The beginning is pretty straightforward. It's the first point at which the identifying tuple is observed. The ending, however, is a lot trickier. In the case of a TCP session seeing a FIN sequence might trigger a stop time but generally the flow end-time is going to be caused by either a timeout (i.e. a UDP session where a packet hasn't been seen in n seconds) or - much more likely in practice - the flow cache filled up and space is made for new flows by triggering the purge and export of older ones.

The thing is that the flow (as we've defined it) might not actually be over. Indeed, a long-lived flow might actually be represented by many consecutive flow records. It's the job of the analysis tool to tie all of these individual records together into some kind of sane whole.

It's for this reason that your question doesn't really make sense. The actual flow collector/exporter likely has no idea whether the flow cache entry it's working from represents the beginning or end of the actual flow on the wire. One of the nasty truths about flow-based collection mechanisms is that the relatively limited size of the cache means that a suitably large variation in identifying tuples on the wire can lead to a degenerate case where a flow record only sees a few packets before being pushed out. This is why the use of these kinds of analytics on large-scale Internet core boxes tends to be pretty limited and in the places where flow-based measurement is occurring (aggregation/edge platforms) that it's almost exclusively sampled.
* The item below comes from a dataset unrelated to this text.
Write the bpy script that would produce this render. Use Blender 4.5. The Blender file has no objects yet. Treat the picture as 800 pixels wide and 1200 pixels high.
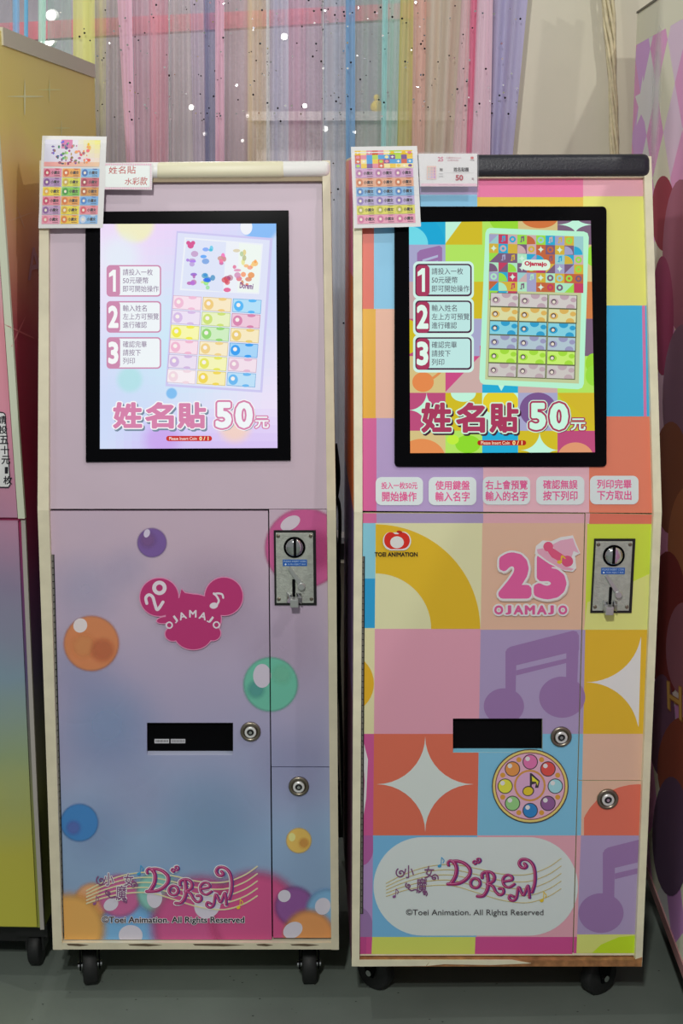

So - if you want to only look at the first few seconds of a flow then set the aging time on the collection device to be very short. This will result in lots of flow records being exported (and lots more resources consumed) but will give you data on a very short interval. In turn, at the point of analysis you can choose to ignore all but the first record generated. I don't see the win to such an approach, but it at least nominally fits what you're asking for.